Turning Rubrik into a storage endpoint means developers can rapidly provision data. As a mountable live storage endpoint, the company claims it provides zero-time recovery, allowing applications to be recovered instantly. Rubrik also has strong search functionality the company calls “Google-like,” allowing customers to locate any data with predictive search results based on data stored across private and public clouds.
Research firm IDC estimates that businesses will spend $47 billion in 2015 on infrastructure to protect data, manage disaster recovery, enable DevOps, and archive for compliance.
Companies are having to do more with less, either in terms of people or in terms of budgets. IT convergence vendors are glomming on to the idea of DevOps because as development and IT Operations becomes more intertwined in terms of people and process, it will need infrastructure tailored to treat both as a single entity. Historically separate functionality is collapsing into platforms that act as a single point of control. These platforms need to be simple to operate.
Rubrik customer Power Integrations touted its simplicity.
“In my twenty years of IT experience, I’ve used pretty much every solution in Gartner’s Magic Quadrant and they’re so complicated that you need a PhD to operate any of them,” said Jaime Huizar, senior architect, Power Integrations. “With Rubrik, it took ten minutes to get up and running. Our upfront software and hardware costs were reduced by 4x.”

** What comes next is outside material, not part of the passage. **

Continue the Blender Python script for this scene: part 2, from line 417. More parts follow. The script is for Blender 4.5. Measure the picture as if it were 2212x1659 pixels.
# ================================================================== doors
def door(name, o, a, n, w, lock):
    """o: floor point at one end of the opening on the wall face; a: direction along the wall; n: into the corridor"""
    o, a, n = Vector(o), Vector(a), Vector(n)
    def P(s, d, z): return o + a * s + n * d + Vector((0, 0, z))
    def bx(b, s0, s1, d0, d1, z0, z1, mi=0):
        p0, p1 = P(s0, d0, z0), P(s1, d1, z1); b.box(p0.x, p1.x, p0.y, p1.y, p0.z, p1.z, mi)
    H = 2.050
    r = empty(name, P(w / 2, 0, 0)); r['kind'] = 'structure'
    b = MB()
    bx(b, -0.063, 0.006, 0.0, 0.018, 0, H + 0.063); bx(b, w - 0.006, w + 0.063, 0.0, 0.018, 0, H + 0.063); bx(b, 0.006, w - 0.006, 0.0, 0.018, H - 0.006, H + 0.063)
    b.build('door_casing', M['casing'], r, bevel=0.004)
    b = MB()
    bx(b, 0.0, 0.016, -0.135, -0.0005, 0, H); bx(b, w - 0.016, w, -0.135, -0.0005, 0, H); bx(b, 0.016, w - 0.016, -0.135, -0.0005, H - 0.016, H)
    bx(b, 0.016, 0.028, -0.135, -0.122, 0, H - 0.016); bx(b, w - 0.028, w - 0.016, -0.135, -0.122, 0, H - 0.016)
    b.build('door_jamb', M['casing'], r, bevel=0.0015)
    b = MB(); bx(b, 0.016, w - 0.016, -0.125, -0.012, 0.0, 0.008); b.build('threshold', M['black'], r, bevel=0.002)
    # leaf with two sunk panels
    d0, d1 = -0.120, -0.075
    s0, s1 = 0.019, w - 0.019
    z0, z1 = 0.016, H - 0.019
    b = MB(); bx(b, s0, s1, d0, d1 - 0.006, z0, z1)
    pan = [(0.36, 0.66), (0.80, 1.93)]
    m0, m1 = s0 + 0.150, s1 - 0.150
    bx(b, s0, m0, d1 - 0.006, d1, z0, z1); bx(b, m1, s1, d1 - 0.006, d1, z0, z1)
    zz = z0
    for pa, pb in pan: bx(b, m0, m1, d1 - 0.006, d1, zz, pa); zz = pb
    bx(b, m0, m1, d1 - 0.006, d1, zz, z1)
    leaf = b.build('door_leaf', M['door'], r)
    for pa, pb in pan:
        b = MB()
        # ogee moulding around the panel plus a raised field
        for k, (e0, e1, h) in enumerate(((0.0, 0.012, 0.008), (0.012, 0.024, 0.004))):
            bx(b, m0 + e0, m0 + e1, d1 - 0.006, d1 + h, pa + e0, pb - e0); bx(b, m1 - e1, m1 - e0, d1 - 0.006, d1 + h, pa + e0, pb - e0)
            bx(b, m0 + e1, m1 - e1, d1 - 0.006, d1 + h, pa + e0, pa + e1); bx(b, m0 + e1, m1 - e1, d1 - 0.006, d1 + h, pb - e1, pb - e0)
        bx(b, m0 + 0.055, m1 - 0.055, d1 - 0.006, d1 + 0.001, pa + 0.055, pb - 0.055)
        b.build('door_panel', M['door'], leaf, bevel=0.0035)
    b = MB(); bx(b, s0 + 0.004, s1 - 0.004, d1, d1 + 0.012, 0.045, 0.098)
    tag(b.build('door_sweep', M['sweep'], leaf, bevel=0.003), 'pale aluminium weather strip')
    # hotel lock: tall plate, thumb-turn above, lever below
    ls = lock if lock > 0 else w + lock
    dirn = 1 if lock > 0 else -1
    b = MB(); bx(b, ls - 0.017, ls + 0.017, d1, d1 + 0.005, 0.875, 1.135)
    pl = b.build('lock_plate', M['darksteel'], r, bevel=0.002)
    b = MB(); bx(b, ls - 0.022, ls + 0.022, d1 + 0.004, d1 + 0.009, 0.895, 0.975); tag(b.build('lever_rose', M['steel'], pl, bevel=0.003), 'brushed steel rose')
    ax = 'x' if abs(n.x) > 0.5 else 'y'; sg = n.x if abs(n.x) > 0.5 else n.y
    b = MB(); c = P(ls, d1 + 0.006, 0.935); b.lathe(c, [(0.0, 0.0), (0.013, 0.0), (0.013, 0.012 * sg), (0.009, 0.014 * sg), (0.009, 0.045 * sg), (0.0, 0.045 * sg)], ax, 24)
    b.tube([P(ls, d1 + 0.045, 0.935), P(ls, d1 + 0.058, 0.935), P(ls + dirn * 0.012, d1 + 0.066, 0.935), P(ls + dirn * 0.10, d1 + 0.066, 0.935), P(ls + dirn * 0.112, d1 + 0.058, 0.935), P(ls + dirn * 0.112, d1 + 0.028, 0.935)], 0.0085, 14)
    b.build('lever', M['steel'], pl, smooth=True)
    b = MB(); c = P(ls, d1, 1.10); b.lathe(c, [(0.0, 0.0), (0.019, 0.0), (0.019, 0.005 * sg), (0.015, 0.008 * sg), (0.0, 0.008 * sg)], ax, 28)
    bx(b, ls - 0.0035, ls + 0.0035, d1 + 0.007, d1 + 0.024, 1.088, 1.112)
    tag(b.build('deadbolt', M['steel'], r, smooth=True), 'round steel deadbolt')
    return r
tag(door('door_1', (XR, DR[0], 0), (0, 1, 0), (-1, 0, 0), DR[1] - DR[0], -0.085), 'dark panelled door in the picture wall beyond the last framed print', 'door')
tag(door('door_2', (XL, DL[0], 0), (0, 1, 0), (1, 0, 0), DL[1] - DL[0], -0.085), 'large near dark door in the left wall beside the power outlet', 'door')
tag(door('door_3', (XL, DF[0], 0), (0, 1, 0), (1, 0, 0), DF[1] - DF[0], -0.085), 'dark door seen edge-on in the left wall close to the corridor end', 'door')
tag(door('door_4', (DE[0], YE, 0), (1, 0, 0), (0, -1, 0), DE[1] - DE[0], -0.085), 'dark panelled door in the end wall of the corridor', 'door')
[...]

Greylock has made several investments around DevOps, believing the evolution will happen at an increasingly rapid pace.
“We invest in world-class teams who build category defining companies in large markets,” said Asheem Chandna, general partner, Greylock. “As with our previous investments in Data Domain, Pure Storage, and Docker, we see Rubrik as a game-changing company that radically simplifies data management and bridges data across public and private clouds.”
As part of the investment, Chandna will join Rubrik’s board of directors.